Exercise - Your task is to extract every line from the material below exactly.

───── Data section

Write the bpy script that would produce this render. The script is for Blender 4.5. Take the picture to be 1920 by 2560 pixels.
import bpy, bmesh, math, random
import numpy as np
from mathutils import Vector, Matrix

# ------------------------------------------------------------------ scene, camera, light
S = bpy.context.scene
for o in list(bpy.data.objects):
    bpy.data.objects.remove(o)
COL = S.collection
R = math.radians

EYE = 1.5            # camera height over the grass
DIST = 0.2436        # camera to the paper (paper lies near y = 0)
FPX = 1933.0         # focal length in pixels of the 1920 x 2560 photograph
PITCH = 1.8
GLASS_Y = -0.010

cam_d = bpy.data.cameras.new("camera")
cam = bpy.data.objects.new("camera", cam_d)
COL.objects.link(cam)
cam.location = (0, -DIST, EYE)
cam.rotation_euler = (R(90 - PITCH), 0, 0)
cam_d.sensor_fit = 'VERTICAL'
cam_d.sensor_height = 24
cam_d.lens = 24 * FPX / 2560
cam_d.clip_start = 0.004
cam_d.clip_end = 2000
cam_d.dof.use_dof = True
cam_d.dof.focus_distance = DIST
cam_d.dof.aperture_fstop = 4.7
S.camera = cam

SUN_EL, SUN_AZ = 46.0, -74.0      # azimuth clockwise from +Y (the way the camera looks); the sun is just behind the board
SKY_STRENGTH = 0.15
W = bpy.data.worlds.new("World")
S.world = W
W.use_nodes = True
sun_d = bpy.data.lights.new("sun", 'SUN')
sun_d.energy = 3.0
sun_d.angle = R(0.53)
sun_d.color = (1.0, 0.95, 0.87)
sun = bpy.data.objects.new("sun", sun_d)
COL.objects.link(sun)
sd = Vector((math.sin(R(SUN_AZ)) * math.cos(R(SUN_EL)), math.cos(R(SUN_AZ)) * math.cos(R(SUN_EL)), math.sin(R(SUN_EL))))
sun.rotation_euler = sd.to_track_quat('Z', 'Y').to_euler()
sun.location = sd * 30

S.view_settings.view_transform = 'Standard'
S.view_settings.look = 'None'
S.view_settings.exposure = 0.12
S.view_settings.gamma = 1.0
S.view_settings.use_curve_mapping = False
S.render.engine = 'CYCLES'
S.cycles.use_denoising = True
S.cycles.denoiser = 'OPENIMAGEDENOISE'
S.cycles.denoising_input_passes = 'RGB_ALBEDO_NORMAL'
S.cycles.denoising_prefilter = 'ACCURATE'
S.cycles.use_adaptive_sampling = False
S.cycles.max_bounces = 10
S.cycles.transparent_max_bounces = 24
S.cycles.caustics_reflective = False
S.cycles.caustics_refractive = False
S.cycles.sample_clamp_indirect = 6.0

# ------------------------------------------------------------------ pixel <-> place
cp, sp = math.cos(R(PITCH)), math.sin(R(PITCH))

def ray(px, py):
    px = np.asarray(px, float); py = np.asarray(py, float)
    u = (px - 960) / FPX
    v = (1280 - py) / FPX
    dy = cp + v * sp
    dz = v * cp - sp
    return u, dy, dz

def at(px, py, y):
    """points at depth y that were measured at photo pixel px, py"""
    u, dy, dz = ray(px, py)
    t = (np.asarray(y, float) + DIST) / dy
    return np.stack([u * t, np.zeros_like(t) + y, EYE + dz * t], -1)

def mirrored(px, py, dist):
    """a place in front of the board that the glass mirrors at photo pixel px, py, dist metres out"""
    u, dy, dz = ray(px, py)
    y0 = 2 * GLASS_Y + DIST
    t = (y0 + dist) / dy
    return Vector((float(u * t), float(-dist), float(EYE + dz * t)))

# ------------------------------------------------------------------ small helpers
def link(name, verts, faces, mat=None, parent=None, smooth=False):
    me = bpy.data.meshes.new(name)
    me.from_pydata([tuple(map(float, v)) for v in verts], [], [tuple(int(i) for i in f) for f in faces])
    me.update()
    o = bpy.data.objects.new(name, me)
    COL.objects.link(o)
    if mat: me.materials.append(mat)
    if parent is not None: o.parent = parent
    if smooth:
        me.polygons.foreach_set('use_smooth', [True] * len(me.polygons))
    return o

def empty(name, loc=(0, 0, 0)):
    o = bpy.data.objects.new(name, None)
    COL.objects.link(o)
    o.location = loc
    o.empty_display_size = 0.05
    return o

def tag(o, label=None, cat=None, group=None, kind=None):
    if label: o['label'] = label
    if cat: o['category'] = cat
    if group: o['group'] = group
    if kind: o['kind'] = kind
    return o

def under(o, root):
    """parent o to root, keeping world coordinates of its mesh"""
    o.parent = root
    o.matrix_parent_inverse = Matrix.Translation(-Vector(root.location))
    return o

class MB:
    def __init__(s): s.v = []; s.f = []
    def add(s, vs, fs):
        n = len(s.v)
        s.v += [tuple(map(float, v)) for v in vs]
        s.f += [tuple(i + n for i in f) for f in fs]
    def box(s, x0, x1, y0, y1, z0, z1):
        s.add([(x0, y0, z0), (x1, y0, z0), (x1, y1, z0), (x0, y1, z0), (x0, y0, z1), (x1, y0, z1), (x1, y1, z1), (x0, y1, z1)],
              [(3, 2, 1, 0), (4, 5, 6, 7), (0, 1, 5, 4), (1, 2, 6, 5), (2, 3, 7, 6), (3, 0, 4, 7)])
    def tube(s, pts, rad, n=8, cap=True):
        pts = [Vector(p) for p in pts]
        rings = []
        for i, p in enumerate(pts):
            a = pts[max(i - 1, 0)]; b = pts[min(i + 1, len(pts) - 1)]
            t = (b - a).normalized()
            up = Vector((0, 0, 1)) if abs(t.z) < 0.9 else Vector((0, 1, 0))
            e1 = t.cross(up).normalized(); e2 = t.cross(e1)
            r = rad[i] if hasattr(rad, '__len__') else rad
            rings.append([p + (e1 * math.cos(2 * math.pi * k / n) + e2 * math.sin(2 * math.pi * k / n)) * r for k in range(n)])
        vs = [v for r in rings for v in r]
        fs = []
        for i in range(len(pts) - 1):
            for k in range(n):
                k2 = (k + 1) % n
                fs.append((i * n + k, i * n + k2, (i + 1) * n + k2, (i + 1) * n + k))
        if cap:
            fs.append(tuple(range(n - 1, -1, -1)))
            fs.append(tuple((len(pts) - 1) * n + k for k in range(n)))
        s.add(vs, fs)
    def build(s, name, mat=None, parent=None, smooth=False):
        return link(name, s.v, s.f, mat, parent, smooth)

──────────

The completed task -
Write the bpy script that would produce this render. The script is for Blender 4.5. Take the picture to be 1920 by 2560 pixels.
import bpy, bmesh, math, random
import numpy as np
from mathutils import Vector, Matrix

# ------------------------------------------------------------------ scene, camera, light
S = bpy.context.scene
for o in list(bpy.data.objects):
    bpy.data.objects.remove(o)
COL = S.collection
R = math.radians

EYE = 1.5            # camera height over the grass
DIST = 0.2436        # camera to the paper (paper lies near y = 0)
FPX = 1933.0         # focal length in pixels of the 1920 x 2560 photograph
PITCH = 1.8
GLASS_Y = -0.010

cam_d = bpy.data.cameras.new("camera")
cam = bpy.data.objects.new("camera", cam_d)
COL.objects.link(cam)
cam.location = (0, -DIST, EYE)
cam.rotation_euler = (R(90 - PITCH), 0, 0)
cam_d.sensor_fit = 'VERTICAL'
cam_d.sensor_height = 24
cam_d.lens = 24 * FPX / 2560
cam_d.clip_start = 0.004
cam_d.clip_end = 2000
cam_d.dof.use_dof = True
cam_d.dof.focus_distance = DIST
cam_d.dof.aperture_fstop = 4.7
S.camera = cam

SUN_EL, SUN_AZ = 46.0, -74.0      # azimuth clockwise from +Y (the way the camera looks); the sun is just behind the board
SKY_STRENGTH = 0.15
W = bpy.data.worlds.new("World")
S.world = W
W.use_nodes = True
sun_d = bpy.data.lights.new("sun", 'SUN')
sun_d.energy = 3.0
sun_d.angle = R(0.53)
sun_d.color = (1.0, 0.95, 0.87)
sun = bpy.data.objects.new("sun", sun_d)
COL.objects.link(sun)
sd = Vector((math.sin(R(SUN_AZ)) * math.cos(R(SUN_EL)), math.cos(R(SUN_AZ)) * math.cos(R(SUN_EL)), math.sin(R(SUN_EL))))
sun.rotation_euler = sd.to_track_quat('Z', 'Y').to_euler()
sun.location = sd * 30

S.view_settings.view_transform = 'Standard'
S.view_settings.look = 'None'
S.view_settings.exposure = 0.12
S.view_settings.gamma = 1.0
S.view_settings.use_curve_mapping = False
S.render.engine = 'CYCLES'
S.cycles.use_denoising = True
S.cycles.denoiser = 'OPENIMAGEDENOISE'
S.cycles.denoising_input_passes = 'RGB_ALBEDO_NORMAL'
S.cycles.denoising_prefilter = 'ACCURATE'
S.cycles.use_adaptive_sampling = False
S.cycles.max_bounces = 10
S.cycles.transparent_max_bounces = 24
S.cycles.caustics_reflective = False
S.cycles.caustics_refractive = False
S.cycles.sample_clamp_indirect = 6.0

# ------------------------------------------------------------------ pixel <-> place
cp, sp = math.cos(R(PITCH)), math.sin(R(PITCH))

def ray(px, py):
    px = np.asarray(px, float); py = np.asarray(py, float)
    u = (px - 960) / FPX
    v = (1280 - py) / FPX
    dy = cp + v * sp
    dz = v * cp - sp
    return u, dy, dz

def at(px, py, y):
    """points at depth y that were measured at photo pixel px, py"""
    u, dy, dz = ray(px, py)
    t = (np.asarray(y, float) + DIST) / dy
    return np.stack([u * t, np.zeros_like(t) + y, EYE + dz * t], -1)

def mirrored(px, py, dist):
    """a place in front of the board that the glass mirrors at photo pixel px, py, dist metres out"""
    u, dy, dz = ray(px, py)
    y0 = 2 * GLASS_Y + DIST
    t = (y0 + dist) / dy
    return Vector((float(u * t), float(-dist), float(EYE + dz * t)))

# ------------------------------------------------------------------ small helpers
def link(name, verts, faces, mat=None, parent=None, smooth=False):
    me = bpy.data.meshes.new(name)
    me.from_pydata([tuple(map(float, v)) for v in verts], [], [tuple(int(i) for i in f) for f in faces])
    me.update()
    o = bpy.data.objects.new(name, me)
    COL.objects.link(o)
    if mat: me.materials.append(mat)
    if parent is not None: o.parent = parent
    if smooth:
        me.polygons.foreach_set('use_smooth', [True] * len(me.polygons))
    return o

def empty(name, loc=(0, 0, 0)):
    o = bpy.data.objects.new(name, None)
    COL.objects.link(o)
    o.location = loc
    o.empty_display_size = 0.05
    return o

def tag(o, label=None, cat=None, group=None, kind=None):
    if label: o['label'] = label
    if cat: o['category'] = cat
    if group: o['group'] = group
    if kind: o['kind'] = kind
    return o

def under(o, root):
    """parent o to root, keeping world coordinates of its mesh"""
    o.parent = root
    o.matrix_parent_inverse = Matrix.Translation(-Vector(root.location))
    return o

class MB:
    def __init__(s): s.v = []; s.f = []
    def add(s, vs, fs):
        n = len(s.v)
        s.v += [tuple(map(float, v)) for v in vs]
        s.f += [tuple(i + n for i in f) for f in fs]
    def box(s, x0, x1, y0, y1, z0, z1):
        s.add([(x0, y0, z0), (x1, y0, z0), (x1, y1, z0), (x0, y1, z0), (x0, y0, z1), (x1, y0, z1), (x1, y1, z1), (x0, y1, z1)],
              [(3, 2, 1, 0), (4, 5, 6, 7), (0, 1, 5, 4), (1, 2, 6, 5), (2, 3, 7, 6), (3, 0, 4, 7)])
    def tube(s, pts, rad, n=8, cap=True):
        pts = [Vector(p) for p in pts]
        rings = []
        for i, p in enumerate(pts):
            a = pts[max(i - 1, 0)]; b = pts[min(i + 1, len(pts) - 1)]
            t = (b - a).normalized()
            up = Vector((0, 0, 1)) if abs(t.z) < 0.9 else Vector((0, 1, 0))
            e1 = t.cross(up).normalized(); e2 = t.cross(e1)
            r = rad[i] if hasattr(rad, '__len__') else rad
            rings.append([p + (e1 * math.cos(2 * math.pi * k / n) + e2 * math.sin(2 * math.pi * k / n)) * r for k in range(n)])
        vs = [v for r in rings for v in r]
        fs = []
        for i in range(len(pts) - 1):
            for k in range(n):
                k2 = (k + 1) % n
                fs.append((i * n + k, i * n + k2, (i + 1) * n + k2, (i + 1) * n + k))
        if cap:
            fs.append(tuple(range(n - 1, -1, -1)))
            fs.append(tuple((len(pts) - 1) * n + k for k in range(n)))
        s.add(vs, fs)
    def build(s, name, mat=None, parent=None, smooth=False):
        return link(name, s.v, s.f, mat, parent, smooth)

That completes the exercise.